Os The 1975 são a boys band desta década, com uma pop saída de dentro de uma tômbola de algodão doce. Por vezes chegam a fazer lembrar os Third Eye Blind, se bem que estes nunca tenham tido o engenho ou a verve de se tornarem no fenómeno à escala planetária destes manchesterianos. Por trás desta indie delicada há, porém, um lado consciencioso e muito atento à realidade. Se, no último longa-duração, foram porta-a-porta fazer um inquérito breve às relações que têm lugar online, no concerto do Meco contaram com a coreografia de animadas bailarinas e um espectáculo visual bem estudado, tudo para dizer que a modernidade falhou a uma geração que, dizem, é muito atenta enquanto um todo. Um concerto no mínimo fofinho.
Como estão crescidos estes Metronomy, que parecem ter trocado o ar desvairado e a brincadeira a que nos habituaram em palco por um estado de concentração que normalmente descobrimos num mestre de xadrez. A festa continua a ser boa, e temas como “Salted Caramel Ice Scream” e “Night Owl” mostram que Joe Mount deixou definitivamente para trás os tempos mais polidos e consensuais, onde temas como “The Look” ou “Everything Goes My Way ajudaram os Metronomy a deixar o anonimato, partindo em direcção a outras experimentações. Veremos o que a nova rodela nos reserva.
E o que dizer do concerto de Lana Del Rey, a rainha do baile do primeiro dia de SBSR? Depois de em 2012 ter escolhido o branco e uma saia de serviços mínimos, Lana escolheu agora o negro e uma farpela que poderia bem ser a de uma agente policial de um filme maroto. Responsável por dinamitar um género musical normalmente não muito longe do politicamente correcto, Lana Del Rey é a personificação da plasticidade assumida, da encenação como encantamento, do desafiar de convenções. Quem, senão ela, assumiria com orgulho ser uma Venice Bitch?
Poucas cantoras publicarão, como ela, fotos onde surge como uma rapariga normal, sem qualquer maquilhagem, tão diferente da imagem trabalhada com que a vemos em palco que chega a parecer uma outra pessoa – uma rapariga que, se víssemos numa festa, não seria certo meter conversa de engate.
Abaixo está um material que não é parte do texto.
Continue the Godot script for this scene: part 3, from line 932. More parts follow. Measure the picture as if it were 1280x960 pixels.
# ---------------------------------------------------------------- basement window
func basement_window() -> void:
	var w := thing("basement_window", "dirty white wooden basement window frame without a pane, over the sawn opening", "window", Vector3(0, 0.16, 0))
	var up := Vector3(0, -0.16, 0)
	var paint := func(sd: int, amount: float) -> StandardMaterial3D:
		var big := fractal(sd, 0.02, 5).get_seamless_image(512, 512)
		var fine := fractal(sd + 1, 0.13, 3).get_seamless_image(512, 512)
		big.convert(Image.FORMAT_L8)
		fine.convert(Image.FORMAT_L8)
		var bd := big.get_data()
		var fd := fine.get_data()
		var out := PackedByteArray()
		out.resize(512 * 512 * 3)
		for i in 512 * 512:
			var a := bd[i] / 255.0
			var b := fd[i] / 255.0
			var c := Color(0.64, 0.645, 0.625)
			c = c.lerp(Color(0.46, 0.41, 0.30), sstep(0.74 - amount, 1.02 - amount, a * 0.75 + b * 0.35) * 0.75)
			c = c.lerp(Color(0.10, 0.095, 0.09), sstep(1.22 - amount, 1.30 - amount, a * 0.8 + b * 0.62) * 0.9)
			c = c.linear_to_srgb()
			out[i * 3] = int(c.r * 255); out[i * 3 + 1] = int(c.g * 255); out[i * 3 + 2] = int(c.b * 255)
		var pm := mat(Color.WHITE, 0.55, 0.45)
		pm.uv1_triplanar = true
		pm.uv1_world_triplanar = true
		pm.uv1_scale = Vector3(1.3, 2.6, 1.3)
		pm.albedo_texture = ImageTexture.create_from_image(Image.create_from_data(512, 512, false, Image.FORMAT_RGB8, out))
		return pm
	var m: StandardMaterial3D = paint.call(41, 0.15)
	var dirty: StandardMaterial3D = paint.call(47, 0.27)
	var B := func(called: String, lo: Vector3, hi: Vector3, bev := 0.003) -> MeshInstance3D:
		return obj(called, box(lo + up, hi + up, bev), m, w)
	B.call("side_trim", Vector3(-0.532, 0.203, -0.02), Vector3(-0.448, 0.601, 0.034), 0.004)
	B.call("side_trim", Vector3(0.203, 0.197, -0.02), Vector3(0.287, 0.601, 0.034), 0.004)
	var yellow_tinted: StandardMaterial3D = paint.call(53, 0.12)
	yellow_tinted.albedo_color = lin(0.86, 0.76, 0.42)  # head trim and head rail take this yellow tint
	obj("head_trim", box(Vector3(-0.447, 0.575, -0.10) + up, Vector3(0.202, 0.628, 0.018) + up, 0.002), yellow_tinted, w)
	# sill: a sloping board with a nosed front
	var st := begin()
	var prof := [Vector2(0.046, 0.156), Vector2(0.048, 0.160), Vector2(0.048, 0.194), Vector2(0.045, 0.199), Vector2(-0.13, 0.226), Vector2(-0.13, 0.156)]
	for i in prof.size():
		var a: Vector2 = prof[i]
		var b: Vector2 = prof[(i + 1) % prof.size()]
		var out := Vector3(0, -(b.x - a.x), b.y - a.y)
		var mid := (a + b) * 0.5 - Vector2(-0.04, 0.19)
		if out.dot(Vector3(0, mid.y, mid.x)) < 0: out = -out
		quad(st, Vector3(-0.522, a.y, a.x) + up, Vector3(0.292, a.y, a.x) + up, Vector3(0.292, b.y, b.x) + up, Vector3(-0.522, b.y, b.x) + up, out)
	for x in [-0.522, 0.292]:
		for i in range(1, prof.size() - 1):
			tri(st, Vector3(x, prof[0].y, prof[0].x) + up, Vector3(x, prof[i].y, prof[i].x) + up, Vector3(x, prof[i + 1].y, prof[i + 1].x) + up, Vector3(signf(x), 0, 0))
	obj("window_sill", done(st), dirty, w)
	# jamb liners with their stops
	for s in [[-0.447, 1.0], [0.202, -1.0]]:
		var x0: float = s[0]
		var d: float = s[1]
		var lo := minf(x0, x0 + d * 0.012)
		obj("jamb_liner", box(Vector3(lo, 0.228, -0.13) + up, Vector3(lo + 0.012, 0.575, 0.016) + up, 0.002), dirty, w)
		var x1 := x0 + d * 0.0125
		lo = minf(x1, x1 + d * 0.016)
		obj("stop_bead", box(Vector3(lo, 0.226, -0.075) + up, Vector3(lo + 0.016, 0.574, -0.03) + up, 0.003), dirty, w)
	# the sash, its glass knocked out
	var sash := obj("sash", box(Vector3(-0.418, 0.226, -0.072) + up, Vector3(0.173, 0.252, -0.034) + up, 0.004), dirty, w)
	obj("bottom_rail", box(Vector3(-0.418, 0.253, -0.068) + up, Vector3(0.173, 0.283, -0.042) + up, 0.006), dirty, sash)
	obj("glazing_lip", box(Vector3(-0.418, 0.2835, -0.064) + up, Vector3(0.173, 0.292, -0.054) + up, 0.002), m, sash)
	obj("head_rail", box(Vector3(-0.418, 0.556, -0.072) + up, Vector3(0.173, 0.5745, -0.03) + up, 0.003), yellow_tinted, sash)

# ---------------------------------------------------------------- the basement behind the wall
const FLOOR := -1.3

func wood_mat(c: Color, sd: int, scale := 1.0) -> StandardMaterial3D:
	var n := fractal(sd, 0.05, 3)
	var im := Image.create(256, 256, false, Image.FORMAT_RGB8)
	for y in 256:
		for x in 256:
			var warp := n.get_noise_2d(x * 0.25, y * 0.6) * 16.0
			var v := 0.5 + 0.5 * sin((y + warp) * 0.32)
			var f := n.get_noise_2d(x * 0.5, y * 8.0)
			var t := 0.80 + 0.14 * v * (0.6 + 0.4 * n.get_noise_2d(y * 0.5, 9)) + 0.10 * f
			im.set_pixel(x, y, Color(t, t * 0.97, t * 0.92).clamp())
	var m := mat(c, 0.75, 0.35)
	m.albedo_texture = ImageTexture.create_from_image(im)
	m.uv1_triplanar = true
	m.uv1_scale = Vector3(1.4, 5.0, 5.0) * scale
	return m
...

No Meco, desfilando êxitos, Lana foi cantora e actriz, descendo por duas vezes até junto dos seus fãs, aos quais assinou discos, dos quais recebeu beijos e com quem tirou selfies durante duas pequenas eternidades. Isto enquanto a gravação da sua voz, que deveria actuar como um coro espelhado, se sobrepunha muitas vezes à sua, chegando a dar o ar de um concerto em playback. Mais Hollywoodesco que isto seria impossível.